Before the age of stereo and iTunes, if you wanted music in your home you had to play it yourself; you learned Mozart symphonies or Beethoven concertos in versions for four-hand keyboard, piano quartet or the like. It's what Schubert did as a child in the family parlour. And it's what a brilliantly effective chamber group called the Keyboard Trust Ensemble (KTE) did last Sunday, bringing reduced versions of Mozart's Symphonies 40 and 41 out of the parlour and into the concert hall.

In fact, these weren't any old reductions. They were versions for piano, violin, flute and cello made by Clementi (no less) and published in 1832. At that time they were presumably popular. Since then they've languished in the British Library where the pianist of the KTE, Hiroaki Takenouchi, found them, dug them out, and prepared them for what was probably their first airing in modern times.
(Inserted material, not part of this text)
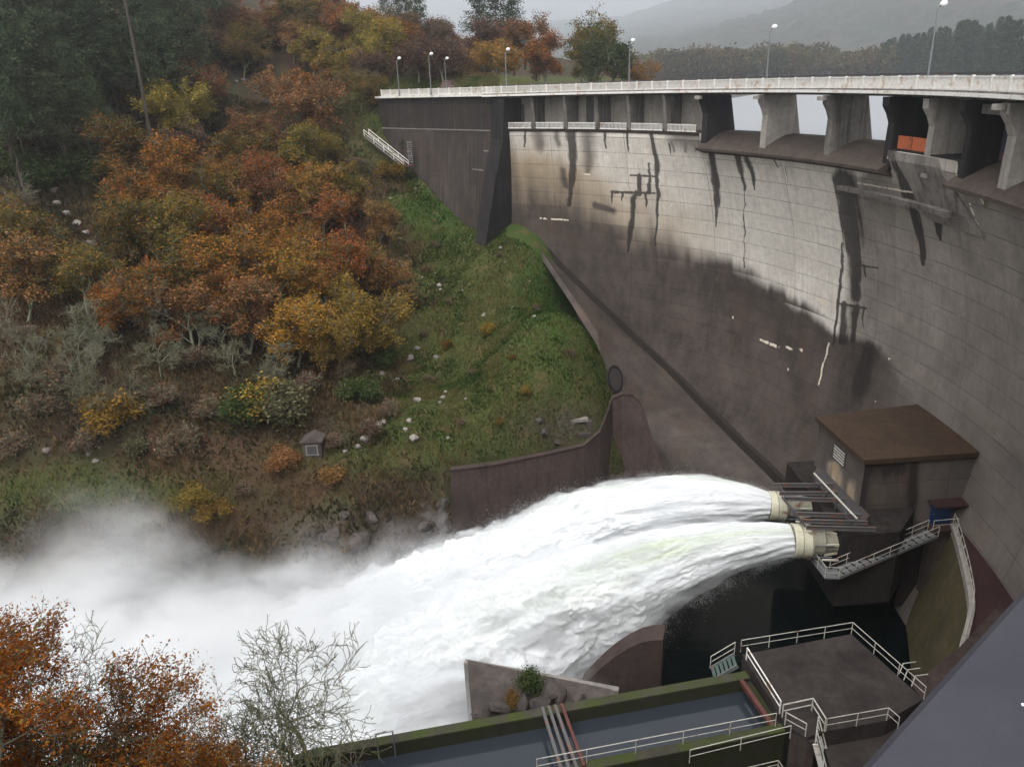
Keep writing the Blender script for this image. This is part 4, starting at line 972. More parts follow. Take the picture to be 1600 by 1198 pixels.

And were they worth airing? Absolutely. There were oddities about the allocation of material to instrument, the balance was a problem, and the piano part is congested: far too many notes, as Mozart's patron Joseph II would have said.

But the players sorted all this out in performance and transformed two historically interesting bits of Gebrauchsmusik into music that surpassed its origins, bore scrutiny, and was delightful. Cerys Jones, Katie Bedford and Aoife Nic Athlaoich were masterly. And Takenouchi's playing was impeccable, deftly manoeuvring the piano in and out of focus: never overbearing, never under-valuing, a paradigm of good Mozartian judgment.

These are bad times for the record industry, but I suspect a CD of this repertory would sell.